_SET EXERCISE_: Leaving out all pictures, please print only the lines from the one containing "Generate a Blender" through the one containing "SC.camera = cam".

_DATASET RECORDS_:
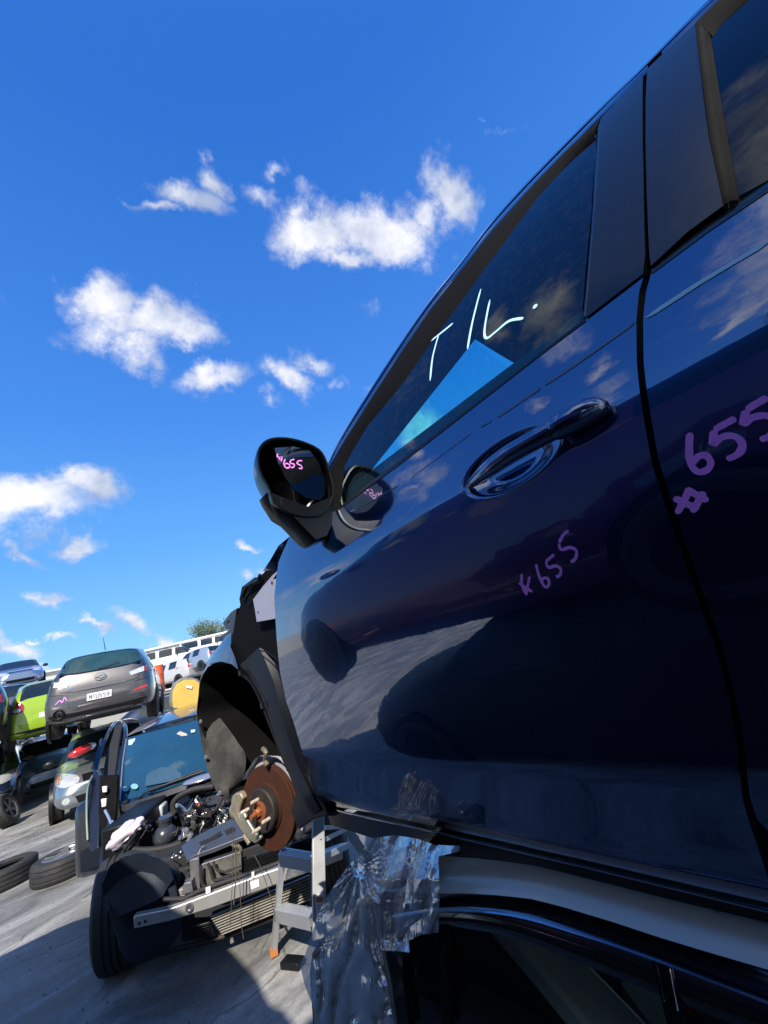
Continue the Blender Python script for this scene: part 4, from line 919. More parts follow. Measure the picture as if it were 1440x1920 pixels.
# ------------------------------------------------------------------ generic cars
def templ(kind, Ln, Wd, H):
    W2 = Wd/2; k = H/1.5
    if kind == 'hatch':
        T = [(.0, .30, .66, .60, .66, .50, .70, 0), (.025, .22, .84, .68, .80, .62, .73, 0), (.09, .20, .95, .76, .88, .74, .82, 0), (.20, .20, 1, .86, .92, .80, .94, 0), (.275, .20, 1, .92, .93, .80, 1.01, 0),
             (.40, .20, 1, .95, .94, .72, 1.38, 1), (.52, .20, 1, .97, .94, .70, 1.46, 2), (.60, .20, 1, .99, .94, .70, 1.48, 3), (.75, .20, 1, 1.0, .94, .70, 1.49, 2), (.84, .20, 1, 1.03, .94, .70, 1.47, 3), (.925, .22, .98, 1.03, .92, .66, 1.41, 3),
             (.975, .26, .94, 1.02, .88, .74, 1.08, 4), (.995, .30, .88, .80, .84, .70, .86, 0), (1.0, .36, .80, .60, .76, .6, .64, 0)]
    elif kind == 'sedan':
        T = [(.0, .30, .66, .60, .66, .50, .66, 0), (.02, .22, .84, .66, .80, .62, .70, 0), (.08, .20, .95, .72, .88, .74, .78, 0), (.20, .20, 1, .82, .92, .80, .90, 0), (.27, .20, 1, .88, .93, .80, .97, 0),
             (.39, .20, 1, .92, .94, .72, 1.34, 1), (.50, .20, 1, .93, .94, .70, 1.42, 2), (.57, .20, 1, .94, .94, .70, 1.43, 3), (.68, .20, 1, .95, .94, .70, 1.40, 2), (.74, .20, 1, .97, .94, .70, 1.33, 3),
             (.85, .22, .98, .97, .92, .76, 1.02, 4), (.96, .26, .94, .93, .88, .74, .98, 0), (.99, .30, .88, .76, .84, .70, .84, 0), (1.0, .36, .80, .56, .76, .6, .6, 0)]
    elif kind == 'wagon':
        T = [(.0, .30, .70, .58, .70, .50, .62, 0), (.02, .22, .86, .66, .82, .62, .69, 0), (.08, .20, .95, .73, .88, .74, .80, 0), (.19, .20, 1, .83, .92, .80, .90, 0), (.255, .20, 1, .88, .93, .80, .96, 0),
             (.37, .20, 1, .92, .94, .72, 1.34, 1), (.50, .20, 1, .93, .94, .70, 1.43, 2), (.57, .20, 1, .94, .94, .70, 1.44, 3), (.72, .20, 1, .95, .94, .70, 1.44, 2), (.78, .20, 1, .96, .94, .70, 1.43, 3), (.91, .22, .98, .97, .93, .68, 1.39, 2),
             (.97, .26, .94, .98, .88, .74, 1.05, 4), (.995, .30, .88, .80, .84, .70, .84, 0), (1.0, .36, .80, .60, .76, .6, .64, 0)]
    else:  # van
        T = [(.0, .32, .80, .70, .80, .66, .78, 0), (.02, .26, .92, .80, .90, .74, .86, 0), (.05, .24, .97, .88, .93, .80, .98, 0), (.10, .24, 1, .96, .94, .80, 1.06, 0), (.12, .24, 1, .97, .94, .80, 1.10, 0),
             (.22, .24, 1, 1.0, .95, .80, 1.46, 1), (.34, .24, 1, 1.0, .95, .80, 1.5, 2), (.38, .24, 1, 1.0, .95, .80, 1.5, 3), (.60, .24, 1, 1.0, .95, .80, 1.5, 2), (.64, .24, 1, 1.0, .95, .80, 1.5, 3), (.93, .26, 1, 1.0, .95, .80, 1.5, 2), (.96, .26, .99, 1.0, .94, .80, 1.48, 3),
             (.99, .28, .97, .98, .92, .80, 1.1, 4), (1.0, .34, .93, .70, .88, .7, .8, 0)]
    st = []
    for (f, zb, w, hb, wb, wr, zt, fl) in T:
        st.append(dict(y=-Ln/2+f*Ln, zb=zb*1.0, w=w*W2, hb=hb*k, wb=wb*W2*min(1, w+.02), wr=wr*W2, zt=zt*k, fl=fl))
    return st
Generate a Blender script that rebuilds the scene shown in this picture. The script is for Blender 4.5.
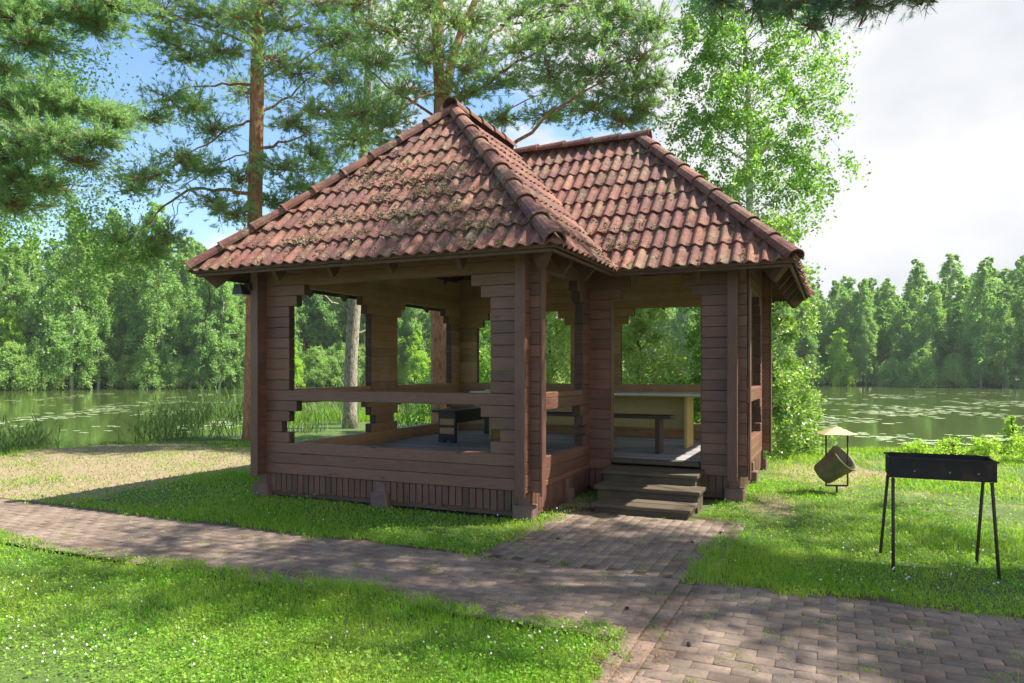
import bpy, bmesh, math
import numpy as np
from mathutils import Vector, Matrix
R = math.radians
for o in list(bpy.data.objects): bpy.data.objects.remove(o)
SC = bpy.context.scene
COL = SC.collection

# ------------------------------------------------------------------ camera, sky, sun, exposure
F, PX0, PYH, TH = 727.5, 505.6, 368.4, R(24.39)
CAM = (3.044, -7.10, 1.615)
cam = bpy.data.objects.new('camera', bpy.data.cameras.new('camera')); COL.objects.link(cam)
cam.location = CAM
cam.rotation_euler = (R(90), 0, TH)
cam.data.sensor_width = 36
cam.data.lens = F * 36 / 1024
cam.data.shift_x = (512 - PX0) / 1024
cam.data.shift_y = (PYH - 341.5) / 1024
cam.data.clip_start = 0.05
cam.data.clip_end = 3000
SC.camera = cam

SUN_EL = R(54)
SUN_AZ = (0.88, 0.475)
w = bpy.data.worlds.new("World"); SC.world = w; w.use_nodes = True
nt = w.node_tree; nt.nodes.clear()
def N_(tree, t, **kw):
    n = tree.nodes.new(t)
    for k, v in kw.items(): setattr(n, k, v)
    return n
out = N_(nt, 'ShaderNodeOutputWorld'); bg = N_(nt, 'ShaderNodeBackground'); bg.inputs[1].default_value = 0.12
sky = N_(nt, 'ShaderNodeTexSky', sky_type='NISHITA', sun_disc=False)
sky.sun_elevation = SUN_EL; sky.sun_rotation = math.atan2(SUN_AZ[0], SUN_AZ[1]); sky.ozone_density = 2.0
tc = N_(nt, 'ShaderNodeTexCoord')
mp = N_(nt, 'ShaderNodeMapping'); mp.inputs['Scale'].default_value = (1, 1, 1.9); mp.inputs['Location'].default_value = (0.3, 0.1, 0.75)
nz = N_(nt, 'ShaderNodeTexNoise'); nz.inputs['Scale'].default_value = 3.6; nz.inputs['Detail'].default_value = 7; nz.inputs['Roughness'].default_value = .55
dt = N_(nt, 'ShaderNodeVectorMath', operation='DOT_PRODUCT'); dt.inputs[1].default_value = (.911 * .50, .413 * .50, -0.15)
ad = N_(nt, 'ShaderNodeMath', operation='ADD')
rp = N_(nt, 'ShaderNodeValToRGB'); rp.color_ramp.elements[0].position = .405; rp.color_ramp.elements[1].position = .50
rp2 = N_(nt, 'ShaderNodeValToRGB'); rp2.color_ramp.elements[0].position = .35; rp2.color_ramp.elements[1].position = .62
rp2.color_ramp.elements[0].color = (2.75, 2.85, 3.05, 1); rp2.color_ramp.elements[1].color = (3.65, 3.65, 3.7, 1)
hs = N_(nt, 'ShaderNodeHueSaturation'); hs.inputs['Saturation'].default_value = 1.12; hs.inputs['Value'].default_value = 1.0
mx = N_(nt, 'ShaderNodeMix', data_type='RGBA')
L = nt.links.new
L(tc.outputs['Generated'], mp.inputs[0]); L(mp.outputs[0], nz.inputs['Vector']); L(tc.outputs['Generated'], dt.inputs[0])
L(nz.outputs['Fac'], ad.inputs[0]); L(dt.outputs['Value'], ad.inputs[1]); L(ad.outputs[0], rp.inputs[0]); L(nz.outputs['Fac'], rp2.inputs[0])
L(sky.outputs[0], hs.inputs['Color']); L(rp.outputs[0], mx.inputs[0]); L(hs.outputs[0], mx.inputs[6]); L(rp2.outputs[0], mx.inputs[7])
L(mx.outputs[2], bg.inputs[0]); L(bg.outputs[0], out.inputs[0])

sl = bpy.data.lights.new('sun', 'SUN'); sl.energy = 5.0; sl.angle = R(0.6); sl.color = (1, .94, .84)
so = bpy.data.objects.new('sun', sl); COL.objects.link(so)
sdir = Vector((SUN_AZ[0] * math.cos(SUN_EL), SUN_AZ[1] * math.cos(SUN_EL), math.sin(SUN_EL))).normalized()
so.rotation_euler = sdir.to_track_quat('Z', 'Y').to_euler(); so.location = (20, 10, 30)
SC.view_settings.view_transform = 'Standard'; SC.view_settings.look = 'None'
SC.view_settings.gamma = 1; SC.view_settings.use_curve_mapping = False
SC.view_settings.exposure = 1.25
SC.render.engine = 'CYCLES'
SC.cycles.max_bounces = 8; SC.cycles.transparent_max_bounces = 8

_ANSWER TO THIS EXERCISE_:
Generate a Blender script that rebuilds the scene shown in this picture. The script is for Blender 4.5.
import bpy, bmesh, math
import numpy as np
from mathutils import Vector, Matrix
R = math.radians
for o in list(bpy.data.objects): bpy.data.objects.remove(o)
SC = bpy.context.scene
COL = SC.collection

# ------------------------------------------------------------------ camera, sky, sun, exposure
F, PX0, PYH, TH = 727.5, 505.6, 368.4, R(24.39)
CAM = (3.044, -7.10, 1.615)
cam = bpy.data.objects.new('camera', bpy.data.cameras.new('camera')); COL.objects.link(cam)
cam.location = CAM
cam.rotation_euler = (R(90), 0, TH)
cam.data.sensor_width = 36
cam.data.lens = F * 36 / 1024
cam.data.shift_x = (512 - PX0) / 1024
cam.data.shift_y = (PYH - 341.5) / 1024
cam.data.clip_start = 0.05
cam.data.clip_end = 3000
SC.camera = cam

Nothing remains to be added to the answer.